Look for areas where your company is most interested in obtaining unknown information—evaluating candidates during the hiring process, for example, is a big one, as are the numerous factors that can boost or hinder employee productivity. Many businesses are also more “in the dark” than one might think about the factors that influence retention and attrition. In any case, a data-driven approach via HR metrics outperforms speculation.
Overlaying several HR metrics to create a larger picture is one of the best ways to use HR metrics. Many of the metrics listed here provide useful information on their own, but when combined, they provide real insight and change recommendations. Employee compensation metrics such as salary averages and salary range penetration, for example, simply allow HR to see who gets paid what. When this data is compared to employee satisfaction metrics like eNPSs or turnover rates, patterns may emerge, answering questions about how effectively (or ineffectively) compensation tools are increasing retention and where raises can be applied most efficiently.
Conclusion
Consider who your stakeholders are and what value HR has brought to the company’s strategic goals and corporate growth when choosing the most impactful metrics for your annual reporting and also when your organization is conducting problem analysis.
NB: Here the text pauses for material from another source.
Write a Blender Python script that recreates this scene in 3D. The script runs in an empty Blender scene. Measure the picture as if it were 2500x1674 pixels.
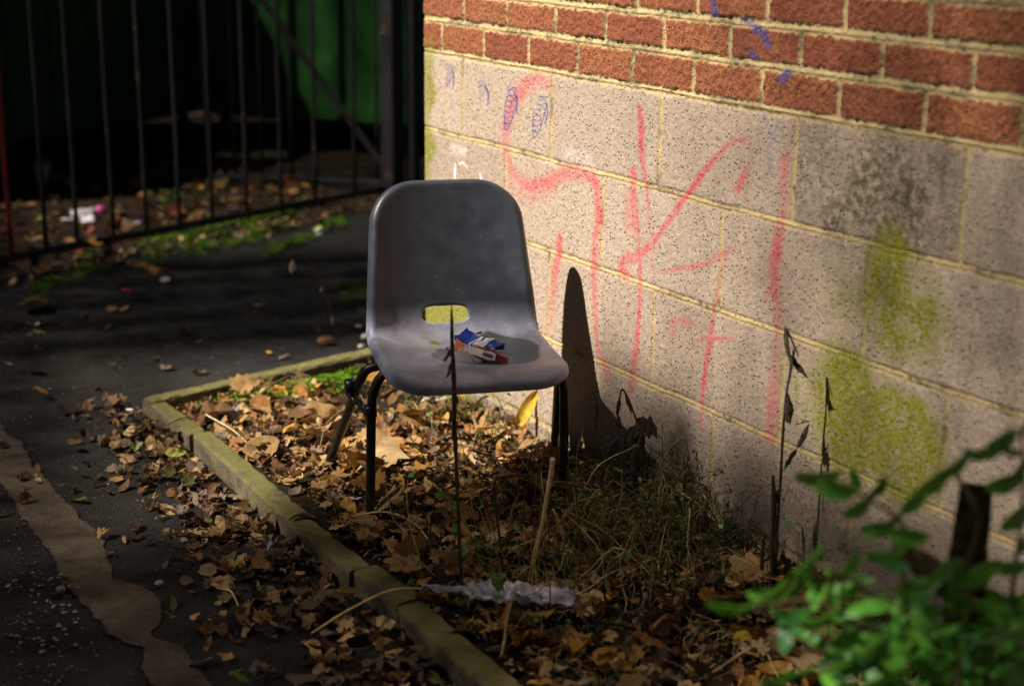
import bpy, math, random
import numpy as np
from mathutils import Vector, Matrix
random.seed(7); rng = np.random.default_rng(7)
C = bpy.context.scene.collection
sc = bpy.context.scene
# ------------------------------------------------------------------ camera
CP = np.array([3.9823, -2.0617, 0.3839]); YAW, PIT, ROL, FPX = -1.0375, -0.2670, 0.0098, 3896.9
cf = np.array([math.sin(YAW)*math.cos(PIT), math.cos(YAW)*math.cos(PIT), math.sin(PIT)])
r0 = np.cross(cf, [0, 0, 1]); r0 /= np.linalg.norm(r0); u0 = np.cross(r0, cf)
cr = math.cos(ROL)*r0+math.sin(ROL)*u0; cu = -math.sin(ROL)*r0+math.cos(ROL)*u0
cam = bpy.data.cameras.new('camera'); co = bpy.data.objects.new('camera', cam); C.objects.link(co)
M = Matrix(((cr[0], cu[0], -cf[0], CP[0]), (cr[1], cu[1], -cf[1], CP[1]), (cr[2], cu[2], -cf[2], CP[2]), (0, 0, 0, 1)))
co.matrix_world = M; cam.sensor_width = 36; cam.lens = FPX/2500*36; cam.clip_start = .05; cam.clip_end = 400
cam.dof.use_dof = True; cam.dof.focus_distance = 3.55; cam.dof.aperture_fstop = 2.2
sc.camera = co
# ------------------------------------------------------------------ light
SAZ = math.radians(float(78)); SEL = math.radians(48.5)          # azimuth of travel (from +x), elevation
sd = Vector((math.cos(SAZ)*math.cos(SEL), math.sin(SAZ)*math.cos(SEL), -math.sin(SEL)))
w = bpy.data.worlds.new('World'); sc.world = w; w.use_nodes = True
nt = w.node_tree; sky = nt.nodes.new('ShaderNodeTexSky'); sky.sky_type = 'NISHITA'; sky.sun_disc = False
sky.sun_elevation = SEL; sky.sun_rotation = math.atan2(-sd.x, -sd.y)
nt.links.new(sky.outputs[0], nt.nodes['Background'].inputs[0]); nt.nodes['Background'].inputs[1].default_value = 0.0045
sl = bpy.data.lights.new('sun', 'SUN'); sl.energy = 5.0; sl.angle = math.radians(.75); sl.color = (1, .89, .745)
so = bpy.data.objects.new('sun', sl); C.objects.link(so); so.rotation_euler = sd.to_track_quat('-Z', 'Y').to_euler()
vs = sc.view_settings; vs.view_transform = 'Standard'; vs.look = 'None'; vs.gamma = 1; vs.use_curve_mapping = False; vs.exposure = 1.1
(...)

The HR annual report provides an opportunity to highlight contributions, potential HR risks, and the overall impact of human capital investments.
So long as the data is correct, what we do with it and how we manipulate it to develop success metrics determines how successful our analysis will be. The most important job for successful HR teams and professional hr analysts is to put existing data to use and to look for new areas where uncollected data can be transformed into telling metrics. Workplace technology and data management tools have made this easier than ever before.